1/12/2017

Shabbat Vayehiy

Candles Friday 13th January 4:31pm
Havdalah 14th 5:27pm

Favoritism runs through the Book of Bereishit. You might say it started with God preferring Abel’s sacrifice to Cain’s. God preferring Noah to all the rest. Then Abraham favors Isaac. Isaac favors Esau. Rebecca favors Jacob. Jacob favors Joseph and this week Jacob favors Efraim over Menashe. And the consequences played out over the next 1000 years of Jewish history as the tribes argued and fought, split into two rival states until eventually they merged under the tribe of Judah, to become Jews ( as well as Children of Israel).

The Torah seems to be ambiguous about favoritism. On the one hand, it supports meritocracy, finding the best person for the job. On the other hand, it favors heredity, emphasizing tribal differences, choosing a specific tribe to become priests and later a specific family to provide kings. On the meritocratic level Jews as identified through their mothers as all equal and potential leaders. Anyone can get to the top. On the tribal level as identified through fathers, they provide aristocracies of kings and priests. Only those born to it can lead. This dichotomy runs through the history of mankind.

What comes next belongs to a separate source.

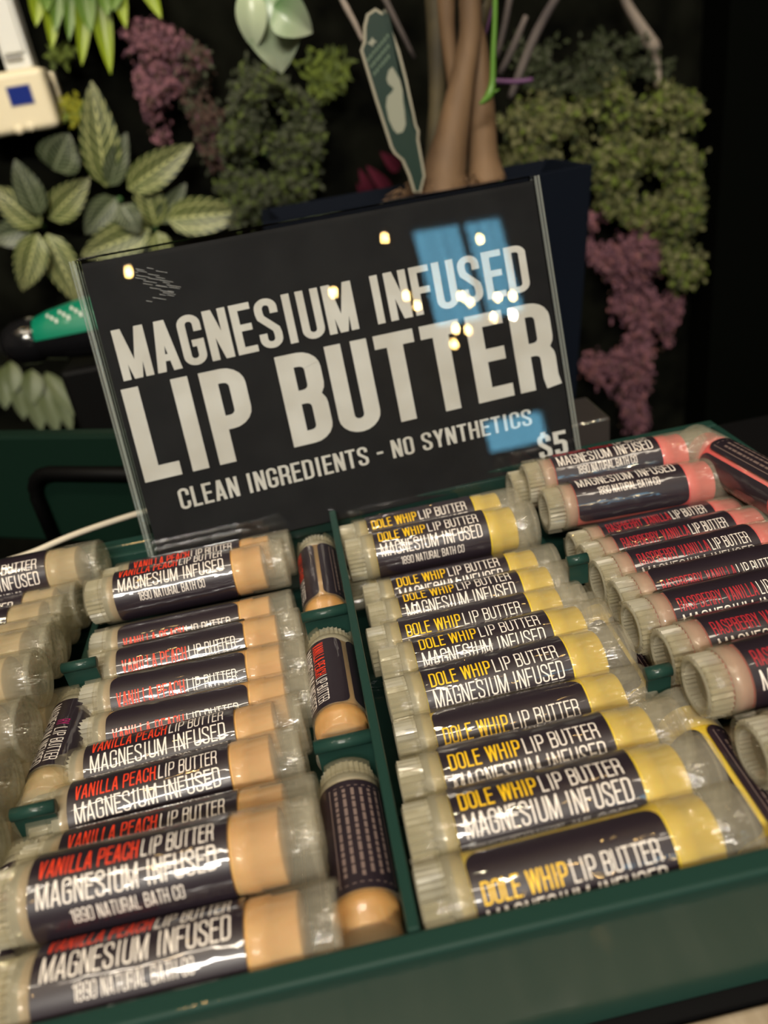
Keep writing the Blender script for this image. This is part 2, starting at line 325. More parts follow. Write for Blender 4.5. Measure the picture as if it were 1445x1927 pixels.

There are many examples of where the Torah gives alternative possibilities for actions and for models of leadership. Just as the Torah allows for exceptions under extreme conditions to preserve one’s life. Or even though hating violence, it allows for self-defense and even warfare despite detesting taking human life.

People often think the Torah and Jewish Law is rigid. It might be strict and demanding but it usually offers different legal positions and opportunities. That is why there is so much debate in Jewish Law. It is not monolithic or black and white and does indeed allow for many variations. No single approach answers every scenario.